10. DOCUMENTS AVAILABLE FOR INSPECTION
Copies of the following documents are available for inspection during normal business hours at the Company’s principal place of business in Hong Kong from the date of this circular up to and including the date of the EGM:
-
(a) the memorandum and articles of association of the Company;
-
(b) the audited consolidated financial statements of the Group for the two financial years ended 31 December 2011 and 31 December 2012;
-
(c) the contracts referred to in the section headed “Material Contracts” of this Appendix;
-
(d) the letter from the Independent Board Committee, as set out on page 13 of this circular;
-
(e) the letter from the Independent Financial Adviser, as set out on pages 14 to 23 of this circular;
-
(f) the written consent referred to in the section headed “Expert” of this Appendix; and
-
(g) this circular.
— 32 —
NOTICE OF THE EGM
INSPUR INTERNATIONAL LIMITED 浪潮國際有限公司
(incorporated in the Cayman Islands with limited liability)
(Stock Code: 596)
NOTICE OF EXTRAORDINARY GENERAL MEETING
NOTICE IS HEREBY GIVEN that an extraordinary general meeting (the “ EGM ”) of Inspur International Limited (the “ Company ”) will be held at Flats B& C, 30/F., Tower A, Billion Center, 1 Wang Kwong Road, Kowloon Bay, Kowloon, Hong Kong, on 6 June 2013 at 10:00 a.m. for the purpose of considering and, if thought fit, passing, with or without modifications, the following resolution as the ordinary resolution of the Company:
ORDINARY RESOLUTION
“ THAT :
-
(a) the conditional sale and purchase agreement dated 16 April 2013 (“ Sale and Purchase Agreement ”) entered into between Inspur Electronics Limited as the vendor and Inspur Electronic Information (Hong Kong) Co., Limited (浪潮電子信息(香港)有限公司) as the purchaser in relation to disposal of the entire issued share capital of Inspur (HK) Electronics Limited (浪潮(香港)電子有限公司) for a total consideration of HK$294,230,000 (or USD equivalent) (copy of the Sale and Purchase Agreement has been tabled at the meeting, marked “A” and initiated by the Chairman of the meeting for the purpose of identification) and the transactions contemplated thereunder be and are hereby approved, confirmed and ratified; and
-
(b) the Directors of the Company be and are hereby authorized to take such actions and execute such documents as they may consider appropriate and expedient to carry out or give effect to or otherwise in connection with or in relation to the Sale and Purchase Agreement and the transactions contemplated thereunder.”
By order of the Board Inspur International Limited Wang Xingshan Chairman
Hong Kong, 21 May 2013
— 33 —
NOTICE OF THE EGM
Registered office: Head office and principal place of Cricket Square business in Hong Kong: Hutchins Drive Flats B & C, 30/F. P.O. Box 2681 Tower A, Billion Centre Grand Cayman KY1-1111 1 Wang Kwong Road Cayman Islands Kowloon Bay Kowloon Hong Kong
Notes:
-
A form of proxy for use at the EGM or any adjournment thereof is enclosed.
-
A member entitled to attend and vote at the EGM is entitled to appoint one or more proxy to attend and, subject to the provisions of the articles of association of the Company, to vote on his behalf.
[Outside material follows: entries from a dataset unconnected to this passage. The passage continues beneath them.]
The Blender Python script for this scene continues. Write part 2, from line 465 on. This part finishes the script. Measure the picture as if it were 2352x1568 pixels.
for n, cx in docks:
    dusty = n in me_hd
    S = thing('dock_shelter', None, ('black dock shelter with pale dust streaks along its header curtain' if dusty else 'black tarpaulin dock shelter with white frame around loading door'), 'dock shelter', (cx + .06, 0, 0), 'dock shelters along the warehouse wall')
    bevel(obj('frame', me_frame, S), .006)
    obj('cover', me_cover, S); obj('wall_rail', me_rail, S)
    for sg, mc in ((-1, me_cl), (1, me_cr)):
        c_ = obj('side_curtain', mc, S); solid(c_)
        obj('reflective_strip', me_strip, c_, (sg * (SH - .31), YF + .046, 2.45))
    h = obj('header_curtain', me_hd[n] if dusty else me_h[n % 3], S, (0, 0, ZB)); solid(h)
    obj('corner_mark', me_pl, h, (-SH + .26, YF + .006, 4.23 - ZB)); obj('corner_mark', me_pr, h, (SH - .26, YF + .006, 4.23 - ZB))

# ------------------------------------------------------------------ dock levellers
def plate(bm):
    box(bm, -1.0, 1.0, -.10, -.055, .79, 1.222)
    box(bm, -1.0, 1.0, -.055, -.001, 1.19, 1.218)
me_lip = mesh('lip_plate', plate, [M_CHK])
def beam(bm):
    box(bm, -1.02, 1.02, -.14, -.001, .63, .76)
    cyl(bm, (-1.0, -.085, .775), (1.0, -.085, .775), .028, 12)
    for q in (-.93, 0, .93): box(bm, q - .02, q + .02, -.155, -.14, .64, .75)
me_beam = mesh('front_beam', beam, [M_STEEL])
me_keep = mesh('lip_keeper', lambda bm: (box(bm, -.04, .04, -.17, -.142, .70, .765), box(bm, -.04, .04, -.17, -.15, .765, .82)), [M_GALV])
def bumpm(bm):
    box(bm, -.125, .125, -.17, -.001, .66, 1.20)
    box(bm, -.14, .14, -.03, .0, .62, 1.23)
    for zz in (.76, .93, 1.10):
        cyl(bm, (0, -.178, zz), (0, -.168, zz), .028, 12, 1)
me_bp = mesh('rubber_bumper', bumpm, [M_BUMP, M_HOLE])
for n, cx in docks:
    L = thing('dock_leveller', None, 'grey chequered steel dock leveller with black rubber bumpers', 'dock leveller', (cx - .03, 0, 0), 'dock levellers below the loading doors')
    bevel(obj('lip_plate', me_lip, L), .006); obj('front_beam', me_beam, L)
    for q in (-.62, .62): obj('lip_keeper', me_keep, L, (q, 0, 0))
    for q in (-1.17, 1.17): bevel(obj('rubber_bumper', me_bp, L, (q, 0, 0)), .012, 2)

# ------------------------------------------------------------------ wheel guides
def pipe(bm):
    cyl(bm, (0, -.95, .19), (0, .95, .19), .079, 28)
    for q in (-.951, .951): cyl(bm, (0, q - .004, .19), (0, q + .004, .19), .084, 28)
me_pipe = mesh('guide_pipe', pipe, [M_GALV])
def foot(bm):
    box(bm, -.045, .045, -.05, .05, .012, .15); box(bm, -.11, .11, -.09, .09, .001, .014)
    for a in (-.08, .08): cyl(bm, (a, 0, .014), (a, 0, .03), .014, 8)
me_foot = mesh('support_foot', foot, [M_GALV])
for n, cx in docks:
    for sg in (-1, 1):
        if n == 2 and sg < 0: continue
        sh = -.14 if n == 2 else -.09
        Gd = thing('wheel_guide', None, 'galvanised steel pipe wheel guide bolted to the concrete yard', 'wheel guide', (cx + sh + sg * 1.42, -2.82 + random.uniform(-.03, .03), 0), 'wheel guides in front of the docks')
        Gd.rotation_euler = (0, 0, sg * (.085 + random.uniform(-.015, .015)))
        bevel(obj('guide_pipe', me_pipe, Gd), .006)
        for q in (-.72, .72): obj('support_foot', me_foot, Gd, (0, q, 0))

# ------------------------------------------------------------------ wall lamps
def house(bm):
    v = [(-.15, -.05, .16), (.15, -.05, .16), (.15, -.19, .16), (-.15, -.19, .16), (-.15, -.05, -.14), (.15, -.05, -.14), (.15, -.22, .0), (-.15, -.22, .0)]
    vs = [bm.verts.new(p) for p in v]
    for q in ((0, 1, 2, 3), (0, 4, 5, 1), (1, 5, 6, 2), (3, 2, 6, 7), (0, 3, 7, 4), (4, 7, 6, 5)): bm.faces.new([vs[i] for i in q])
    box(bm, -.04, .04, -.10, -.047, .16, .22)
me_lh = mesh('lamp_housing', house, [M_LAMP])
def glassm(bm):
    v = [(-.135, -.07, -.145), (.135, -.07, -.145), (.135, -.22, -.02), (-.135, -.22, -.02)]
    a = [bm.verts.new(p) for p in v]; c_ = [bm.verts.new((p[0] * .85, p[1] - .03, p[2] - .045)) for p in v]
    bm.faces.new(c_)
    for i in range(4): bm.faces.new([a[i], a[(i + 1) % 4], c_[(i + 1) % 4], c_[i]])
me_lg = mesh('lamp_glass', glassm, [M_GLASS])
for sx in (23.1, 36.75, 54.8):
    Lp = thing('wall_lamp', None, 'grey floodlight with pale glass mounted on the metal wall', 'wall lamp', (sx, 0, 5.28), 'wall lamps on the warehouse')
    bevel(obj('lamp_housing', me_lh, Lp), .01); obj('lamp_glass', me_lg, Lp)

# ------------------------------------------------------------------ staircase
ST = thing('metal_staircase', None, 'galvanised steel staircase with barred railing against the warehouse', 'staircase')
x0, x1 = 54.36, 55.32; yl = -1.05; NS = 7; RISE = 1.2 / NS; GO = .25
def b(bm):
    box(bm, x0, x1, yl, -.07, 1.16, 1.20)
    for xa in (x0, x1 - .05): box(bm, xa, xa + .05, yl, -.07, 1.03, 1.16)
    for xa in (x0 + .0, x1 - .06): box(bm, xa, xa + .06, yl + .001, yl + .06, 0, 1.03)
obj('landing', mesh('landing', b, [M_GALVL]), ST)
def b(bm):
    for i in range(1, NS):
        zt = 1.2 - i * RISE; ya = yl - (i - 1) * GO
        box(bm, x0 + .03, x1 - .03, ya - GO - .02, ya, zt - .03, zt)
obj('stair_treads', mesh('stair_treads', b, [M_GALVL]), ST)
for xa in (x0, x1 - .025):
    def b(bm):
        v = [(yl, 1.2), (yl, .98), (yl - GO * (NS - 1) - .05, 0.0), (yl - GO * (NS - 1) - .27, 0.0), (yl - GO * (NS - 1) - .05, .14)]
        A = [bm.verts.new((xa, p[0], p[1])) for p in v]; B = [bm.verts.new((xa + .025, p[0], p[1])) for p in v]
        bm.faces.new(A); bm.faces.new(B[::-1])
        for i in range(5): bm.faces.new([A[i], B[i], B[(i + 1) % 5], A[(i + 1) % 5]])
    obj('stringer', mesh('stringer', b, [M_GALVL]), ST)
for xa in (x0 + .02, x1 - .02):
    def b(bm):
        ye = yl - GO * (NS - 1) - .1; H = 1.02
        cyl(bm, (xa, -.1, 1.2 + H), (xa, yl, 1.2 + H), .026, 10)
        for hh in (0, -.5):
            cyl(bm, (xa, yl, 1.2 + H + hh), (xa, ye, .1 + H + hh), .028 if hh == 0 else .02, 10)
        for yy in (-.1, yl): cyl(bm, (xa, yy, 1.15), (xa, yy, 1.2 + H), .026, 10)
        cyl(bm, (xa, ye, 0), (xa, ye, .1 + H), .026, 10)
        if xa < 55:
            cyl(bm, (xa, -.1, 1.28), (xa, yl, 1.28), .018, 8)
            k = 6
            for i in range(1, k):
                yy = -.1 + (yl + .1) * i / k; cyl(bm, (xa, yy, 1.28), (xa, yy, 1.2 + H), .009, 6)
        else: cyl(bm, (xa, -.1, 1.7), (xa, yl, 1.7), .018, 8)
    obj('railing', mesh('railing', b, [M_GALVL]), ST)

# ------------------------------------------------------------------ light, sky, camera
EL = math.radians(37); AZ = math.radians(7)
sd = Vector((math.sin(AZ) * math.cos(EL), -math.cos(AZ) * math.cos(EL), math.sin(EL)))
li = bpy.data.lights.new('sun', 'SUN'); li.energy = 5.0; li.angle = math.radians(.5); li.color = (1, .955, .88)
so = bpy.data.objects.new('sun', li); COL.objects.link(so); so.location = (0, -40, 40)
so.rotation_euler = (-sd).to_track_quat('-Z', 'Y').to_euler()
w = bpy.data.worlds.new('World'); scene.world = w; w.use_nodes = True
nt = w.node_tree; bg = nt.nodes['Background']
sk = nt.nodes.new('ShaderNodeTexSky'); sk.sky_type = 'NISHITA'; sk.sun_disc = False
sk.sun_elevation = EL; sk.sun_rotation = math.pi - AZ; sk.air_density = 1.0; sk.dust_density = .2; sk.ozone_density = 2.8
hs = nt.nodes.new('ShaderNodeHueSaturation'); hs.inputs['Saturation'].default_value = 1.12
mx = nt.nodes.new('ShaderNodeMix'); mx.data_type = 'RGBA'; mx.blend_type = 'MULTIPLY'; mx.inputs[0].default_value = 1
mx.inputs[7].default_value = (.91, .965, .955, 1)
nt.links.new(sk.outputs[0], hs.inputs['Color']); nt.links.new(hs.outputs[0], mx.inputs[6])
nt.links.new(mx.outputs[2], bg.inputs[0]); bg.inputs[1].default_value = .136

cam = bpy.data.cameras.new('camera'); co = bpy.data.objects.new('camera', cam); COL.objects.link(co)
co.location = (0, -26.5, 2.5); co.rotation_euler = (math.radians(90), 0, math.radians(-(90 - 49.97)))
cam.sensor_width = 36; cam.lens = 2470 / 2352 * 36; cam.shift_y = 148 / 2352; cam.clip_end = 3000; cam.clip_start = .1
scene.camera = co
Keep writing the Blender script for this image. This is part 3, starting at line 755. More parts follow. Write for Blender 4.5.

A proxy need not be a member of the Company but must be present in person at the EGM to represent the member. If more than one proxy is so appointed, the appointment shall specify the number and class of Shares in respect of which each such proxy is so appointed.
-
In order to be valid, the form of proxy must be duly completed and signed in accordance with the instructions printed thereon and deposited together with a power of attorney or other authority, if any, under which it is signed, or a certified copy of such power or authority, at the Company’s branch share registrar and transfer office in Hong Kong, Computershare Hong Kong Investor Services Limited at 17M Floor, Hopewell Centre, 183 Queen’s Road East, Hong Kong not less than 48 hours before the time appointed for holding the EGM or any adjournment thereof. Completion and return of a form of proxy will not preclude a member from attending in person and voting at the EGM or any adjournment thereof, should he so wish.
-
In the case of joint holders of shares, any one of such holders may vote at the EGM, either personally or by proxy, in respect of such share as if he was solely entitled thereto, but if more than one of such joint holder are present at the EGM personally or by proxy, that one of the said persons so present whose name stands first on the register of members of the Company in respect of such shares shall alone be entitled to vote in respect thereof.
-
The voting on the resolution at the EGM will be conducted by way of a poll.
As at the date of this notice, the Board comprised Mr. Wang Xingshan, Mr. Chen Dongfeng, Mr. Dong Hailong and Mr. Sun Chengtong as executive Directors, Mr. Samuel Y. Shen as a non-executive Director, and Mr. Zhang Tiqin, Mr. Wong Lit Chor, Alexis and Ms. Dai Ruimin as independent non-executive Directors.